Do Grassmann Numbers Commute With Fermionic Operators?

[pellman]

Homework Statement

Warren Siegel, Fields, ex. IA2.3(b)

Define the eigenstate of the fermionic annihilation operator as $$a|\zeta\rangle=\zeta |\zeta\rangle$$. $$\zeta$$ is a Grassmann (anti-commuting) number.

Show that

$$a^\dag|\zeta\rangle=-\frac{\partial}{\partial\zeta}|\zeta\rangle$$.

Homework Equations

$$\{a,a^\dag\}=aa^\dag + a^\dag a = 1$$
$$\{a^\dag\,a^\dag\}=0$$
$$\{a,a\}=0$$

The Attempt at a Solution

For small $$\Delta\zeta$$ we have

$$|\zeta+\Delta\zeta\rangle = |\zeta\rangle+\Delta\zeta\frac{\partial}{\partial\zeta}|\zeta\rangle$$

(Actually this is exact since $$\Delta\zeta^2=0$$.)

so we could show first that

$$|\zeta+\Delta\zeta\rangle = |\zeta\rangle-\Delta\zeta a^\dag|\zeta\rangle$$

That is as far as I have gotten.

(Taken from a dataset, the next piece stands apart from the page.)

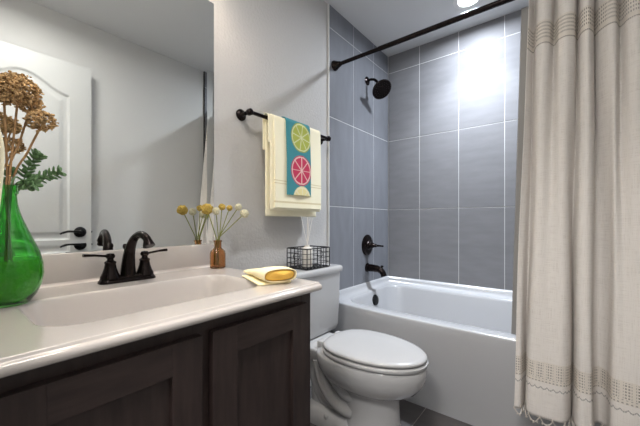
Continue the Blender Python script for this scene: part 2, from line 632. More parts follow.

And it is not clear to me.. do the anti-commuting c-numbers $$\zeta$$ commute with the operator $$a^\dag$$?

 

[pellman]

Actually, I think I about have this one. But it hinges on .. do the anti-commuting c-numbers $$\zeta$$ commute or anti-commute with the operator $$a^\dag$$?